Copy out all the lines where "Write" shows up.

Data records:
BEGIN

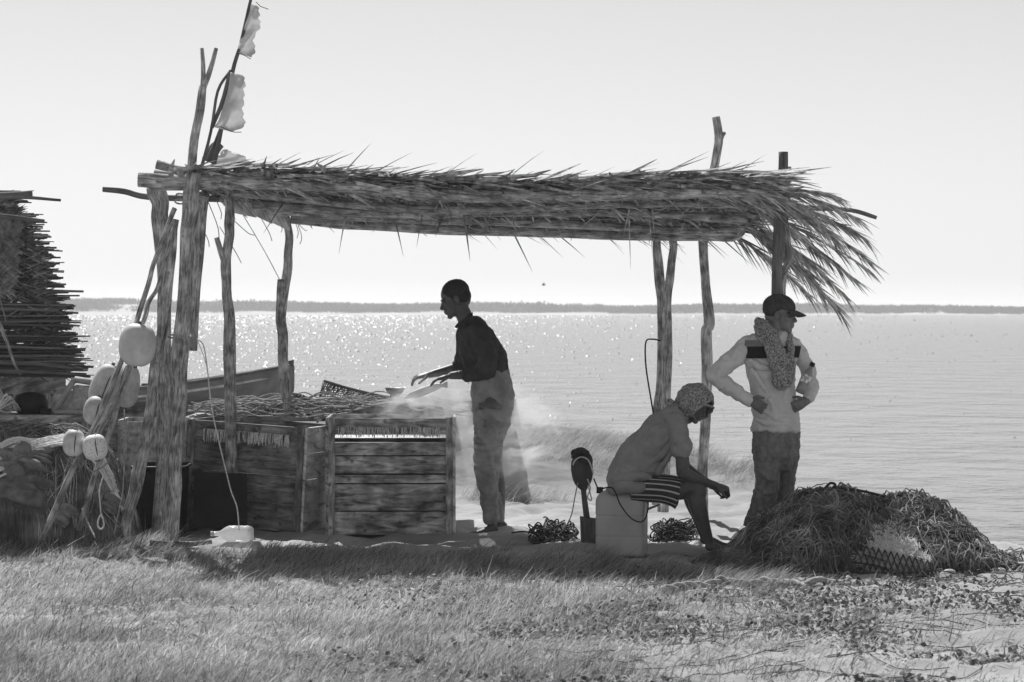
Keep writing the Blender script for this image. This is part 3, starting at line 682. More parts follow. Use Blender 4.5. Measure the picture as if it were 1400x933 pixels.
def flt(px, py, Y, a, b, lb, tilt=0, mat_=foam_wh, depth=None, strap=True):
    c = P(px, py, Y); s_ = Y/F
    root = thing('net_float', c-Vector((0, 0, b*s_)), lb, 'float', 'floats hanging on the poles at the left')
    Mx = Matrix.Rotation(tilt, 4, 'Y')
    m = MB(); prof = []
    for ph in np.linspace(-PI/2, PI/2, 15):
        prof.append((math.copysign(abs(math.cos(ph))**.75, math.cos(ph)), math.copysign(abs(math.sin(ph))**.85, math.sin(ph))))
    m.lathe((0, 0, 0), prof, None, 28)
    m.V = [tuple(c+Mx @ Vector((v[0]*a*s_, v[1]*(depth or a)*s_, v[2]*b*s_))) for v in m.V]
    m.build('foam_body', mat_, root)
    if strap:
        st = MB(); pts = [c+Mx @ Vector((.28*a*s_+(a*s_*.3)*math.sin(t)*0, (depth or a)*s_*1.02*math.cos(t), b*s_*1.03*math.sin(t))) for t in np.linspace(0, 2*PI, 30)]
        pts = [c+Mx @ Vector((a*s_*.25, (depth or a)*s_*.995*math.cos(t), b*s_*1.0*math.sin(t))) for t in np.linspace(0, 2*PI, 30)]
        st.tube(pts, .0035, 5).build('strap', twine_dk, root)
    nub = MB(); d = Mx @ Vector((0, 0, 1))
    nub.tube([c+d*b*s_*.93, c+d*b*s_*1.1], [.016, .011], 8).build('spindle_end', bark_dark, root)
    MB().tube([c-d*b*s_*.93, c-d*b*s_*1.08], [.016, .012], 8).build('spindle_end', bark_dark, root)
    return root
flt(188, 472, 16.15, 25.5, 29.5, 'largest round white foam float, highest on the crooked pole', .1, foam_plain, strap=False, depth=22)
flt(143, 528, 16.3, 19, 31, 'tall oval foam float with a dark strap, just below left of the large round one', .38, foam)
flt(131, 562, 16.15, 17, 20, 'squat foam float with a dark strap, tucked under the tall oval float', .25, foam)
flt(175, 528, 16.55, 16, 30, 'long shiny translucent float behind the poles, close to the leaning post', .12, M('dull_plastic_float', .25, .4, (12, 12, 12), 'Object', 5, .3, .2, .003, spec=.5, transl=.2), strap=False)
flt(101, 606, 15.95, 15, 18.5, 'left one of the two small foam floats tied low on the poles', .1, foam_wh)
flt(130, 612, 15.9, 17, 18, 'right one of the two small foam floats, speckled with dark pits', -.15, M('pitted_float', .45, .6, (9, 9, 9), 'Object', 6, .6, .3, .004, .35, .6, spots=(60, .2, .4)))
# net ropes hanging from the floats
hr = MB()
hr.tube(crom(PP([(142, 648, 15.95), (136, 670, 15.95), (137, 690, 15.95), (138, 704, 15.95)]), 14), .005, 6)
hr.tube(crom(PP([(138, 703, 15.95), (134, 712, 15.95), (134, 720, 15.95), (138, 724, 15.95), (142, 719, 15.95), (141, 711, 15.95), (138, 703, 15.95)]), 20), .006, 6)
tag(hr.build('rope_loop', rope_pale), 'pale rope ending in a loop, dangling under the small floats', 'rope')
hr = MB().tube(crom(PP([(170, 560, 16.2), (170, 620, 16.2), (168, 670, 16.2), (160, 710, 16.15), (156, 732, 16.1)]), 24), .004, 6)
tag(hr.build('hanging_cord', rope_mid), 'thin grey cord hanging beside the broad leaning post', 'cord')
hr = MB().tube(crom(PP([(112, 695, 15.9), (120, 715, 15.9), (130, 735, 15.8)]), 12), .006, 6)
hr.tube(crom(PP([(113, 628, 15.95), (120, 640, 15.95), (128, 645, 15.95), (146, 634, 15.95), (150, 620, 15.95)]), 14), .005, 6)
tag(hr.build('tether', rope_mid), 'frayed tether around the foot of the crooked float pole', 'rope')

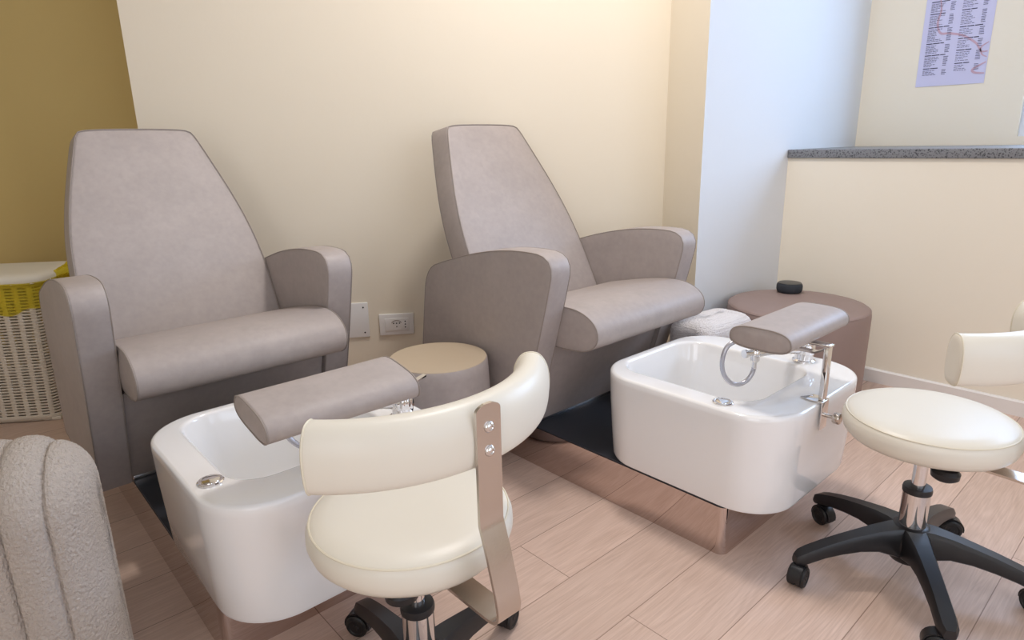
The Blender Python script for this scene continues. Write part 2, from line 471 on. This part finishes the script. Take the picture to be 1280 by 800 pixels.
# ------------------------------------------------------------------ platform, basin, footrest
def make_platform(loc, label):
    t = thing('spa_platform', label, 'platform', loc, 0, 'mirror-sided chair platforms')
    rs = [rrect(-.266, .266, -.673, .47, .022, z, 6) for z in (.0005, .128)]
    MB().rings(rs).build('mirror_plinth', M['mirror'], t)
    rs = [rrect(-.264, .264, -.671, .468, .02, z, 6) for z in (.1285, .132)]
    MB().rings(rs).build('black_top', M['blacktop'], t)
    return t

BX0, BX1, BY0, BY1, BZ = -.283, .236, -.790, -.262, .385
def make_basin(loc, label):
    t = thing('foot_basin', label, 'basin', loc, 0, 'white pedicure basins')
    rg = []
    def o(i, z, r=.125): rg.append(rrect(BX0 + i, BX1 - i, BY0 + i, BY1 - i, r - i * .5, z, 14))
    o(.02, .1335); o(.013, .136); o(.010, .145); o(.006, .22); o(.002, .30); o(.0, .365)
    for a in (20, 40, 60, 80, 90): o(.009 * (1 - cos(radians(a))), .376 + .009 * sin(radians(a)))
    ix0, ix1, iy0, iy1 = -.213, .133, -.682, -.292
    def n(i, z, r=.075): rg.append(rrect(ix0 + i, ix1 - i, iy0 + i, iy1 - i, max(r - i * .4, .02), z, 14))
    n(-.009, .385); n(-.005, .3843); n(-.002, .382); n(0, .377)
    n(.010, .32); n(.022, .25); n(.030, .20); n(.036, .186); n(.05, .175); n(.075, .170); n(.1, .168)
    MB().rings(rg).build('basin_shell', M['acrylic'], t, 50)
    d = MB().lathe([(0, .3852), (.0235, .3852), (.0238, .3875), (.0215, .3893), (.019, .3893), (.0183, .3884), (.0172, .3884), (.0165, .3898), (.012, .3912), (.005, .3918), (0, .3919)], 32, (-.243, -.632, 0)).build('drain_knob', M['chrome'], t)
    MB().lathe([(0, .1683), (.022, .1683), (.022, .171), (.014, .173), (0, .173)], 28, (-.03, -.48, 0)).build('drain_plug', M['chrome'], t)
    # mixer tap on the right deck
    tx, ty = .178, -.632
    tap = MB().lathe([(0, .3855), (.030, .3855), (.030, .389), (.0245, .392), (.0235, .43), (.0245, .434), (.0245, .438), (.022, .446), (.012, .451), (0, .452)], 32, (tx, ty, 0)).build('mixer_tap', M['chrome'], t)
    sp = curve_pts([(tx, ty, .415), (tx - .05, ty + .02, .424), (tx - .10, ty + .042, .428), (tx - .145, ty + .062, .427)], 6)
    MB().tube(sp, .0115, 14).build('spout', M['chrome'], tap)
    hx, hy = tx - .152, ty + .065
    h = MB(); h.lathe([(0, .405), (.010, .405), (.0125, .409), (.0125, .436), (.009, .441), (0, .441)], 20, (hx, hy, 0))
    h.cyl((hx - .03, hy + .012, .43), (hx + .005, hy - .001, .43), .0085, 14); h.cyl((hx - .034, hy + .014, .43), (hx - .027, hy + .011, .43), .0115, 14)
    h.cyl((hx, hy, .385), (hx, hy, .407), .0065, 14)
    h.build('hose_coupling', M['chrome'], tap)
    fl = [[((.0252 + .0011 * cos(12 * 2 * pi * i / 96)) * cos(2 * pi * i / 96) * k + tx, (.0252 + .0011 * cos(12 * 2 * pi * i / 96)) * sin(2 * pi * i / 96) * k + ty, zz) for i in range(96)] for zz, k in ((.407, .93), (.410, 1), (.431, 1), (.434, .93))]
    MB().rings(fl).build('handle_ring', M['chrome'], tap)
    # lever of the mixer
    lv = MB(); lv.rings([[(tx + x, ty + y * w, z + dz) for x, w, z in ((0, 1, .449),) for y, dz in ((-.009, 0), (.009, 0), (.009, .006), (-.009, .006))],
                         [(tx + .03, ty + y, .456 + dz) for y, dz in ((-.008, 0), (.008, 0), (.008, .005), (-.008, .005))],
                         [(tx + .065, ty + y, .466 + dz) for y, dz in ((-.006, 0), (.006, 0), (.006, .004), (-.006, .004))]])
    lv.build('lever', M['chrome'], tap)
    # hose: hangs from the coupling, loops up to the left and back under the footrest to the mixer
    ax = Vector((-.745, .45, 0)).normalized()          # direction of the loop in plan
    P = [(0, .39), (.004, .372), (.018, .352), (.04, .343), (.064, .349), (.085, .372), (.094, .40), (.092, .43), (.08, .455), (.05, .467), (.0, .466)]
    pts = [(hx + ax.x * a, hy + ax.y * a, z) for a, z in P] + [(hx + .06, hy - .012, .455), (tx - .03, ty + .02, .44), (tx - .012, ty + .012, .43)]
    MB().tube(curve_pts(pts, 6), .0062, 12).build('shower_hose', M['hose'], tap)
    return t

def make_footrest(loc, label, dy=0, tilt=0, dz=0, dx=0):
    t = thing('leg_rest', label, 'footrest', loc, 0, 'padded leg rests over the basins')
    w = .0725
    pr = []
    for i in range(60):
        a = 2 * pi * i / 60; ca, sa = cos(a), sin(a)
        u = w * math.copysign(abs(ca) ** .62, ca); v = (.030 if sa > 0 else .022) * math.copysign(abs(sa) ** .8, sa)
        pr.append((u, v))
    cy, cz = -.700 + dy, .546 + dz
    ct, st = cos(tilt), sin(tilt)
    pr = [(cy + u * ct - v * st, cz + u * st + v * ct) for u, v in pr]
    pr = resample(pr, 60)
    c = slab(pr, -.228 + dx, .078 + dx, .006, lambda u, v, w_: (w_, u, v), .003, .003).build('cushion', M['taupe'], t)
    for xx in (-.227 + dx, .077 + dx): MB().tube([(xx, u, v) for u, v in inset(pr, .001)], .0016, 6, True).build('piping', M['seam'], c)
    px = -.073; yf = BY0 - .003
    zt = .5245 + dz
    b = MB(); b.box(px - .011, px + .011, yf - .001, yf + .010, BZ + .004, zt, .0012); b.build('post', M['chrome'], t)
    zb = zt - .0005
    b = MB(); b.box(px - .013, px + .013, yf - .004, cy + .03, zb - .006, zb, .0012)
    b.build('support_arm', M['chrome'], t)
    b = MB(); b.rings([[(px + a, y, z) for a in (-.009, .009)] + [(px + a, y, z - .005) for a in (.009, -.009)] for y, z in ((yf + .012, zb - .012), (yf + .03, zb - .022), (cy + .02, zb - .022), (cy + .045, zb - .006))])
    b.build('brace', M['chrome'], t)
    cl = MB(); cl.box(px - .021, px + .021, yf - .003, yf + .035, BZ + .0006, BZ + .0036, .001)
    cl.box(px - .017, px + .017, yf - .0042, yf - .0005, .318, BZ + .0036, .001)
    cl.rings([[(px - .018, yf + .035, z), (px + .012, yf + .035, z), (px - .014, yf + .050, z)] for z in (BZ + .0006, BZ + .003)])
    co = cl.build('clamp', M['chrome'], t)
    k = MB(); k.cyl((px + .002, yf - .003, .352), (px + .002, yf - .028, .352), .0045, 14)
    k.cyl((px + .002, yf - .024, .352), (px + .002, yf - .040, .352), .0135, 24, b=.003)
    k.build('clamp_knob', M['steel'], co)
    return t

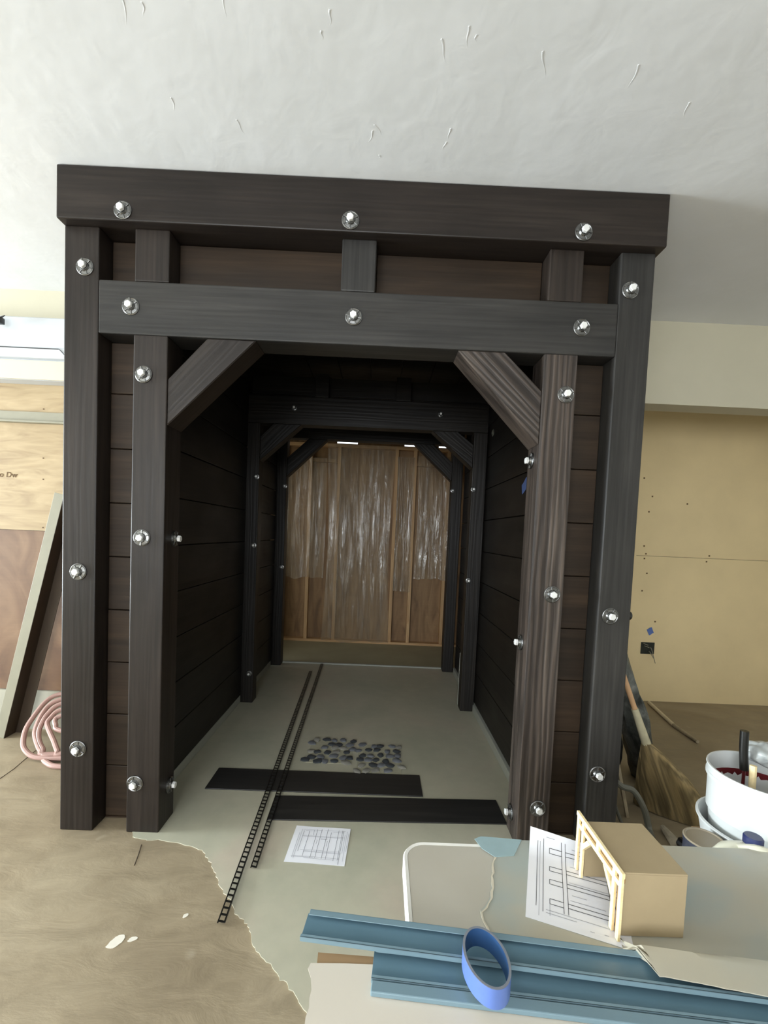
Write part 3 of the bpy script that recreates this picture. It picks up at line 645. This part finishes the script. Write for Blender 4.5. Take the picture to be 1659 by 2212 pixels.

END

EXERCISE RESPONSE:
The Blender Python script for this scene continues. Write part 2, from line 471 on. This part finishes the script. Take the picture to be 1280 by 800 pixels.
Write part 3 of the bpy script that recreates this picture. It picks up at line 645. This part finishes the script. Write for Blender 4.5. Take the picture to be 1659 by 2212 pixels.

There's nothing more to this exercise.